The Mutual Fund Dealers Association of Canada (MFDA) is stepping up its efforts to understand the challenges of dealing with senior clients with the launch of a new consultation group to focus on the issue.

In a recent bulletin, the MFDA says it is looking for representatives from fund dealer firms to participate in a ‘seniors consultation group’, which is being formed to provide MFDA staff with input from the industry on the challenges it faces in servicing senior clients, and to highlight areas involving senior investors where firms could most benefit from guidance from MFDA staff.

The deadline for applications to join the consultation group is April 30. Participants will be selected by MFDA staff with a view to ensuring that the group is reasonably representative of the MFDA membership, it notes.

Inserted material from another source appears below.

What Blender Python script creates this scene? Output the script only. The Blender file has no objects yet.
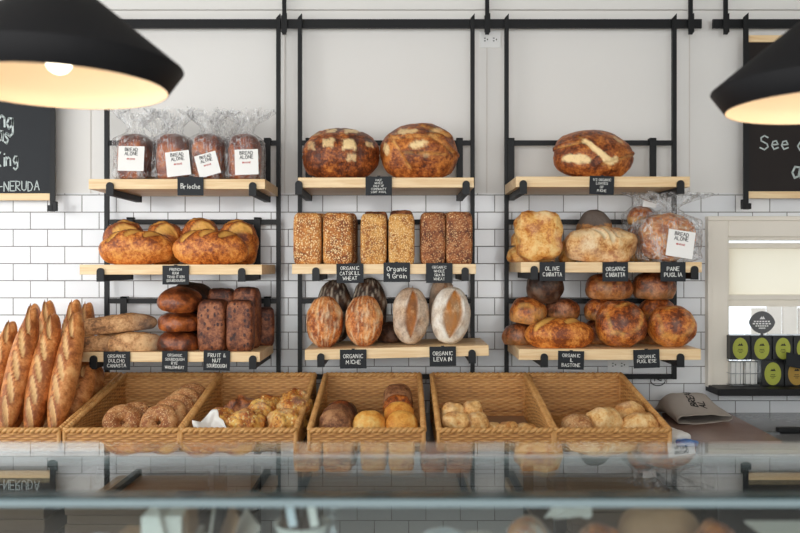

With the aging of Canada’s population generally, and the investor population in particular, regulators are increasingly highlighting seniors issues as a focus of their compliance efforts. Last year, the Ontario Securities Commission’s investor advisory panel (IAP) held a seniors summit, along with the OSC, to examine some of these issues. And, in March 2014, the Investment Industry Association of Canada (IIAC) also published a set of best practices for investment dealer firms when it comes to dealing with senior clients.

While these efforts have stressed that seniors are a very diverse group, they also often share certain concerns — such as the increasing risk of cognitive impairment, heightened worries about the adequacy of their retirement savings, and the prospect of more limited time horizons — compared with investors generally, which may create additionally challenges for the industry and regulators alike.